A buen ojo, no hay nada más irrebatible que los sueños. Nada más honesto, más luminoso, más cargado de verdad que el espacio de los sueños, ingobernable y flexible, dúctil y fiel a sí mismo, atento y absorto, astuto, inocente y valiente.

En los sueños, el yo y el nosotros es uno solo, el nosotros y el yo se separan, el tú es real y el yo un espejismo (y lo contrario); los sentidos, las sensaciones, están despiertos, alertas, vivos, mientras el cuerpo duerme, laxo, desocupado, ausente. Tal vez el cuerpo hable, sin quererlo, diga palabras sueltas, un grito, una frase, o tal vez ronque, como el oso o el león, o como un pajarito.

En los sueños estamos vivos después de haber muerto, nuestra gente se levanta de la tumbas, por accidentarnos fatalmente nos robustecemos, la fractura de un hueso puede provocar nuestra multiplicación, dar cabida a clones instantáneos. Los peligros a menudo no tienen nombre, consiguen la tensión de la aventura más desenfrenada, mientras simultáneamente estamos sentados en un sofá, escuchando a Chopin en persona (y en peluca) tocándonos al piano; o caemos de la punta de un acantilado y volamos como un dios griego; o arrastramos nuestra propia cabeza por la acera de enfrente a casa; o caemos en la cuenta de que San Cristóbal de las Casas y París están en el mismo punto del mapamundi y que cuando caminamos hacia la escuela de nuestra infancia en realidad estamos pisando la superficie de la luna, o viviremos algo que no entendemos del todo, puntualmente claro sin que identifiquemos lugar y tiempo (“recuerde el alma dormida … daremos lo no venido por pasado”). O somos el Robinson Crusoe de Góngora llegando a la cabaña de los pastores de cabras, y somos el propio Góngora, o somos el otro Robinson Crusoe y después ya no es una isla donde estamos, sino tierra adentro en un alto pico que nada envidia al Chimborazo, y todo esto en un minuto.
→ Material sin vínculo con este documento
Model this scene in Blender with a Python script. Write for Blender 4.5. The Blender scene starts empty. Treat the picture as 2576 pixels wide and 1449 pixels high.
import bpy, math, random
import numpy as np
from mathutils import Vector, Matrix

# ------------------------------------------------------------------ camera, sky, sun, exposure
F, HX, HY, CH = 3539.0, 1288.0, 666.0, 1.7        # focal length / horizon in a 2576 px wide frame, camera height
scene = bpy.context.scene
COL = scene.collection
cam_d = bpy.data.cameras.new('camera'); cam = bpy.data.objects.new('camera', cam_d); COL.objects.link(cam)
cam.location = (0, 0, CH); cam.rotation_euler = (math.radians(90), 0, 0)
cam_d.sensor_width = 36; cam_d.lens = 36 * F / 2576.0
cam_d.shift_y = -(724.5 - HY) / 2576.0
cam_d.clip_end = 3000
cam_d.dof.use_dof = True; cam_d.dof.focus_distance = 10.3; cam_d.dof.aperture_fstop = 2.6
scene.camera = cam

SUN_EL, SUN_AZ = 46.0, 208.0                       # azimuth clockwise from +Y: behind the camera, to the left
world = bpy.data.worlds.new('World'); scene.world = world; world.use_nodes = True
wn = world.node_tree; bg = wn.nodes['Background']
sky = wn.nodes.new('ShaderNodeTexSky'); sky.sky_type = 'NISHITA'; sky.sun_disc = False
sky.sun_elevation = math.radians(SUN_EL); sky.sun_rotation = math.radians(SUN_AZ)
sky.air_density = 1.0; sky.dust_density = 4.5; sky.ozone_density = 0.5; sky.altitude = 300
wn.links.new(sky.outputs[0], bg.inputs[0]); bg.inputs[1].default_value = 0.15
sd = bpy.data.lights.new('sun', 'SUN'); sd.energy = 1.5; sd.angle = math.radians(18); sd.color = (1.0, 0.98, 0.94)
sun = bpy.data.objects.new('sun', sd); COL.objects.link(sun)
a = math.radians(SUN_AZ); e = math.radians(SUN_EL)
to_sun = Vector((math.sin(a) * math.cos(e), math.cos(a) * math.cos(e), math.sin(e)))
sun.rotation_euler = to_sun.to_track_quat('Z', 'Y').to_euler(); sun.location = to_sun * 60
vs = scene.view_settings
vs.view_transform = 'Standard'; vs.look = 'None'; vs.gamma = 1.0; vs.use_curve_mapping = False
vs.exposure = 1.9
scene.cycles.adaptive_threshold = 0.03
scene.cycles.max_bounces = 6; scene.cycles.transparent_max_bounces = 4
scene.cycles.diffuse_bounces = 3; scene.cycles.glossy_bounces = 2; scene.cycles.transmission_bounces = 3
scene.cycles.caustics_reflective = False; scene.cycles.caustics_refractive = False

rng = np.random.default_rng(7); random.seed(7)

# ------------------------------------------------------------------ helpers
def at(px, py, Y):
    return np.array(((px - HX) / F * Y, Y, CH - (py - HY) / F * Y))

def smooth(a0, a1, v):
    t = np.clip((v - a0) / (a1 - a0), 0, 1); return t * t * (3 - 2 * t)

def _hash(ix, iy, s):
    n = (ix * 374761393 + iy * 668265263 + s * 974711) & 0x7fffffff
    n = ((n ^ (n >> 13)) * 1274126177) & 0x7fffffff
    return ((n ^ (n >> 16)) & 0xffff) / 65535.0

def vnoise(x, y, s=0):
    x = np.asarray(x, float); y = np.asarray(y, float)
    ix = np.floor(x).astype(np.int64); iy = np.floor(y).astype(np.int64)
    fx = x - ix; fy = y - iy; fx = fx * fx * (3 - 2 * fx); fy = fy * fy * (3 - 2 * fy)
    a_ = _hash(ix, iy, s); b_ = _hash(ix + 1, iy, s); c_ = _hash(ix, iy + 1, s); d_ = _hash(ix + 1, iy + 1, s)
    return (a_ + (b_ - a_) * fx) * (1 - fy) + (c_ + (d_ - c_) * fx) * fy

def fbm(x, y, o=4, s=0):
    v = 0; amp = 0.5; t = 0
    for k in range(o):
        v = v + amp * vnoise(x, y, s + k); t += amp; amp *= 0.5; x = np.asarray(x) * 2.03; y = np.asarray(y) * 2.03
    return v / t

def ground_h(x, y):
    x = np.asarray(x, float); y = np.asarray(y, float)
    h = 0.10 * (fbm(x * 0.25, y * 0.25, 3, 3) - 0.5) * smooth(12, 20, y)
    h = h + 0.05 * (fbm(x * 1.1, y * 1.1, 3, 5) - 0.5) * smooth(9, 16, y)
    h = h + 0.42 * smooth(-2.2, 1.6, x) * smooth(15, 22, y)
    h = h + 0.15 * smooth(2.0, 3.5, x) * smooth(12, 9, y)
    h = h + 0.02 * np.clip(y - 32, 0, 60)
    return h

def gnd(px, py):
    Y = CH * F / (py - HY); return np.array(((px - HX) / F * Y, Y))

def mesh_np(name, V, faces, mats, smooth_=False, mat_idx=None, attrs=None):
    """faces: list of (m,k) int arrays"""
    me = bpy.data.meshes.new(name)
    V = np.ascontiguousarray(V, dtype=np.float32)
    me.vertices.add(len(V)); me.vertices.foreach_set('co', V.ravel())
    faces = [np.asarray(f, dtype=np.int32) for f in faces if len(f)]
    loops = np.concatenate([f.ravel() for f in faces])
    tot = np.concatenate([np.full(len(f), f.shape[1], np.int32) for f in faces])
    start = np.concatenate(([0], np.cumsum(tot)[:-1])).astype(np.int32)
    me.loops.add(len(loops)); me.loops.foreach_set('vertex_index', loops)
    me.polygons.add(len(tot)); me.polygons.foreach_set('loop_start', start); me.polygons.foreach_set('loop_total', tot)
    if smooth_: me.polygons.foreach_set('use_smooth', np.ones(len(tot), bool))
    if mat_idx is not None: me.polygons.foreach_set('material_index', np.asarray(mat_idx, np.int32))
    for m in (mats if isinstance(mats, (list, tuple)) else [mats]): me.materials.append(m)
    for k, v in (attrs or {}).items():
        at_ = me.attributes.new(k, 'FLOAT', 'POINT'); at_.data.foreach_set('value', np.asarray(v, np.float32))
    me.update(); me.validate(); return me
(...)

Tal vez acontecen desgracias a los más queridos, o enfrentamos poderes que ningún Prometeo hubiera retado. Después, despertamos. Nos hacemos un café, para que el cuerpo salga del letargo que no compartía su conciencia luminosa.
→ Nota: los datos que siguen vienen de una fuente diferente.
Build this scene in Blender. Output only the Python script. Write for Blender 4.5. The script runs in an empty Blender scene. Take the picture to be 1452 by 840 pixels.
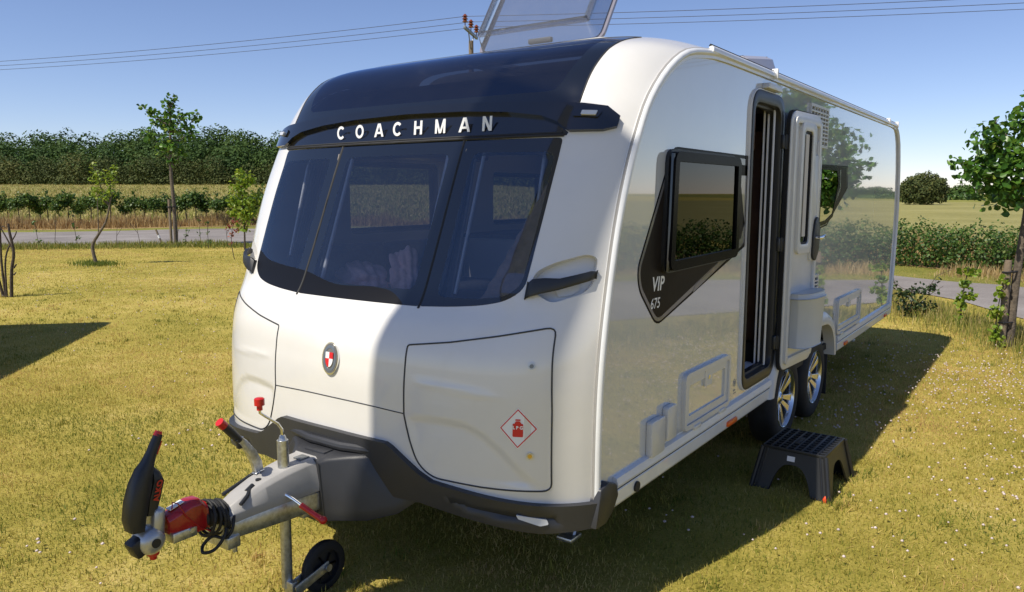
import bpy, bmesh, math, random
import numpy as np
from mathutils import Vector, Matrix
from mathutils.geometry import delaunay_2d_cdt
random.seed(7); RNG = np.random.default_rng(7)
sc = bpy.context.scene
COL = sc.collection
R = math.radians

# ------------------------------------------------------------------ helpers
def tag(o, label=None, cat=None, group=None, kind=None):
    if label: o['label'] = label
    if cat: o['category'] = cat
    if group: o['group'] = group
    if kind: o['kind'] = kind
    return o

def root(name, loc, label, cat, group=None, rz=0.0):
    o = bpy.data.objects.new(name, None); COL.objects.link(o)
    o.location = loc; o.rotation_euler = (0, 0, rz); o.empty_display_size = 0.2
    return tag(o, label, cat, group)

class MB:
    """collects shapes that become one mesh object"""
    def __init__(s): s.v = []; s.f = []; s.m = []; s.cur = 0
    def add(s, vs, fs, M=None):
        b = len(s.v)
        for p in vs:
            p = Vector(p); s.v.append(tuple(M @ p) if M else tuple(p))
        for f in fs: s.f.append(tuple(b + i for i in f)); s.m.append(s.cur)
        return s
    def box(s, c, d, bev=0.0, M=None, seg=2, rot=None):
        bm = bmesh.new(); bmesh.ops.create_cube(bm, size=1)
        for v in bm.verts: v.co = Vector((v.co.x*d[0], v.co.y*d[1], v.co.z*d[2]))
        if bev > 0: bmesh.ops.bevel(bm, geom=list(bm.edges), offset=min(bev, min(d)*.49), segments=seg, profile=.5, affect='EDGES')
        T = Matrix.Translation(Vector(c))
        if rot is not None: T = T @ rot.to_4x4()
        if M: T = M @ T
        return s.bm(bm, T)
    def bm(s, bm, T=None):
        bm.verts.index_update()
        s.add([v.co for v in bm.verts], [[v.index for v in f.verts] for f in bm.faces], T); bm.free(); return s
    def tube(s, path, r, n=10, caps=True, M=None, squash=1.0):
        path = [Vector(p) for p in path]; k = len(path)
        rs = r if isinstance(r, (list, tuple)) else [r]*k
        vs = []; fs = []; t0 = (path[1]-path[0]).normalized()
        up = Vector((0, 0, 1)) if abs(t0.z) < .9 else Vector((1, 0, 0))
        a = t0.cross(up).normalized()
        for i in range(k):
            t = (path[min(i+1, k-1)]-path[max(i-1, 0)])
            if t.length < 1e-9: t = t0
            t.normalize(); a = (a - t*a.dot(t))
            if a.length < 1e-6: a = t.orthogonal()
            a.normalize(); b = t.cross(a)
            for j in range(n):
                an = 2*math.pi*j/n
                vs.append(path[i] + (a*math.cos(an) + b*math.sin(an)*squash)*rs[i])
        for i in range(k-1):
            for j in range(n):
                j2 = (j+1) % n
                fs.append((i*n+j, i*n+j2, (i+1)*n+j2, (i+1)*n+j))
        if caps:
            fs.append(tuple(range(n-1, -1, -1))); fs.append(tuple((k-1)*n+j for j in range(n)))
        return s.add(vs, fs, M)
    def lathe(s, prof, n=32, M=None, close=False, caps=True):
        """profile of (r, h) turned about local Z"""
        k = len(prof); vs = []; fs = []
        for r, h in prof:
            for j in range(n):
                an = 2*math.pi*j/n; vs.append((r*math.cos(an), r*math.sin(an), h))
        for i in range(k-1 if not close else k):
            i2 = (i+1) % k
            for j in range(n):
                j2 = (j+1) % n
                fs.append((i*n+j, i*n+j2, i2*n+j2, i2*n+j))
        if not close and caps:
            if prof[0][0] > 1e-5: fs.append(tuple(range(n-1, -1, -1)))
            if prof[-1][0] > 1e-5: fs.append(tuple((k-1)*n+j for j in range(n)))
        return s.add(vs, fs, M)
    def prism(s, poly, fn, h0, h1):
        """poly: 2D outline; fn(u,v,h)->3D; extruded between h0 and h1"""
        n = len(poly)
        vs = [fn(p[0], p[1], h0) for p in poly] + [fn(p[0], p[1], h1) for p in poly]
        fs = [tuple(range(n-1, -1, -1)), tuple(range(n, 2*n))]
        for i in range(n):
            j = (i+1) % n; fs.append((i, j, n+j, n+i))
        return s.add(vs, fs)
    def ring(s, outer, inner, fn, h0, h1):
        """frame between two outlines with the same number of points"""
        n = len(outer)
        vs = [fn(p[0], p[1], h) for pl, h in ((outer, h0), (inner, h0), (outer, h1), (inner, h1)) for p in pl]
        fs = []
        for i in range(n):
            j = (i+1) % n
            fs += [(i, j, n+j, n+i), (2*n+i, 3*n+i, 3*n+j, 2*n+j), (i, 2*n+i, 2*n+j, j), (n+i, n+j, 3*n+j, 3*n+i)]
        return s.add(vs, fs)
    def sphere(s, c, r, n=16, M=None, sc_=(1, 1, 1)):
        bm = bmesh.new(); bmesh.ops.create_uvsphere(bm, u_segments=n, v_segments=max(6, n//2), radius=1)
        for v in bm.verts: v.co = Vector((c[0]+v.co.x*r*sc_[0], c[1]+v.co.y*r*sc_[1], c[2]+v.co.z*r*sc_[2]))
        return s.bm(bm, M)
    def build(s, name, mats, parent=None, smooth=35, local=False, bevel=0.0, fixn=True):
        me = bpy.data.meshes.new(name); me.from_pydata(s.v, [], s.f); me.update()
        if not isinstance(mats, (list, tuple)): mats = [mats]
        for m in mats: me.materials.append(m)
        if len(mats) > 1:
            me.polygons.foreach_set('material_index', s.m)
        if fixn or bevel:
            bm = bmesh.new(); bm.from_mesh(me)
            if bevel:
                es = [e for e in bm.edges if len(e.link_faces) == 2 and e.calc_face_angle(0) > R(30)]
                bmesh.ops.bevel(bm, geom=es, offset=bevel, segments=2, profile=.5, affect='EDGES', clamp_overlap=True)
            if fixn: bmesh.ops.recalc_face_normals(bm, faces=list(bm.faces))
            bm.to_mesh(me); bm.free()
        if smooth:
            me.shade_smooth() if hasattr(me, 'shade_smooth') else None
            try: me.set_sharp_from_angle(angle=R(smooth))
            except Exception: pass
        return link(name, me, parent, local)

def link(name, me, parent=None, local=False):
    o = bpy.data.objects.new(name, me); COL.objects.link(o)
    if parent is not None:
        o.parent = parent
        if not local and parent.type == 'EMPTY':
            o.matrix_parent_inverse = (Matrix.Translation(parent.location) @ Matrix.Rotation(parent.rotation_euler.z, 4, 'Z')).inverted()
    return o

def copy_tree(o, parent=None):
    c = o.copy(); COL.objects.link(c)
    if parent: c.parent = parent
    for ch in list(o.children): copy_tree(ch, c)
    return c

def np_mesh(name, V, F, mat_, parent=None, var=None, smooth=False, local=False):
    """fast mesh from arrays; F is (n,3) or (n,4)"""
    me = bpy.data.meshes.new(name); V = np.asarray(V, np.float32); F = np.asarray(F, np.int32)
    me.vertices.add(len(V)); me.vertices.foreach_set('co', V.ravel())
    n, k = F.shape; me.loops.add(n*k); me.loops.foreach_set('vertex_index', F.ravel())
    me.polygons.add(n); me.polygons.foreach_set('loop_start', np.arange(n, dtype=np.int32)*k)
    me.polygons.foreach_set('loop_total', np.full(n, k, np.int32))
    me.update(calc_edges=True)
    if var is not None:
        a = me.attributes.new('var', 'FLOAT', 'POINT'); a.data.foreach_set('value', np.asarray(var, np.float32))
    for m in (mat_ if isinstance(mat_, (list, tuple)) else [mat_]): me.materials.append(m)
    if smooth: me.polygons.foreach_set('use_smooth', np.ones(n, bool))
    return link(name, me, parent, local)

def rounded(pts, r, n=4):
    """round the corners of a 2D outline; r a number or one per corner"""
    out = []; k = len(pts)
    for i in range(k):
        p0, p, p1 = [np.array(pts[j % k], float) for j in (i-1, i, i+1)]
        rr = r[i] if isinstance(r, (list, tuple)) else r
        a = p0-p; b = p1-p; la = np.linalg.norm(a); lb = np.linalg.norm(b)
        rr = min(rr, la*.48, lb*.48); a = p + a/la*rr; b = p + b/lb*rr
        for t in np.linspace(0, 1, n+1):
            out.append(tuple((1-t)**2*a + 2*t*(1-t)*p + t*t*b))
    return out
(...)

A la sabiduría del sueño, a su libertad, corresponde su insensatez y locura, y a su limitada esclavitud: desde el sueño no consiguimos mover un lápiz, lavar una taza, pegar un botón. Ese cadáver con alma que es el durmiente (como escribió Sor Juana), ese muerto a la vida y a la muerte vivo (sigo citando a la genial Juana) piensa, medita, entiende, combate, acepta, se rebela, conoce, regresa al placer y al dolor. En la vigilia, en cambio, estamos atados a la Historia, otra loca, sin su sabiduría correspondiente.

El Tiempo en el sueño es de agua que fluye sin saber dónde queda la línea del ecuador, por momentos gira hacia la derecha, por momentos hacia la izquierda, no lo guía el imán central terrestre, no conoce la fuerza de gravedad, es un agua sin norte y sin sur. En cambio, el Tiempo en la Historia es de hierro, es de dureza maquinal que no permite ir de adelante hacia atrás ni jugar a cambiar el orden.

La memoria se parece al sueño: permite trastocar la rígida maquinaria temporal, volver al pasado, alterar los hechos. La razón se parece al sueño: requiere de elementos imaginarios para funcionar.

Yo he sentido la tentación de conciliar en un escrito las fuerzas de la Historia y las de los sueños (no siempre cómodas, seguido pesadillezcas). De fundirlas en una trama, en un estilo, en un tema. De volverlas uno. Lo he intentado varias veces (desde mi novela Duerme de principios de los noventas, a La otra mano de Lepanto y La virgen y el violín de la década pasada, y Texas, más reciente. Pero en Texas conqueteo con doble banda: es el territorio de la Historia y el del Sueño, pero sobre todo el del sueño de México, el cómo México soñó Texas en el XIX, de lo que significó el Lejano Norte para el México que luchaba en el con su propia imagen, con cuál adoptar como la cierta, la real. Y así, sueños contra un Sueño, Historia contra la historia, escribí esa novela.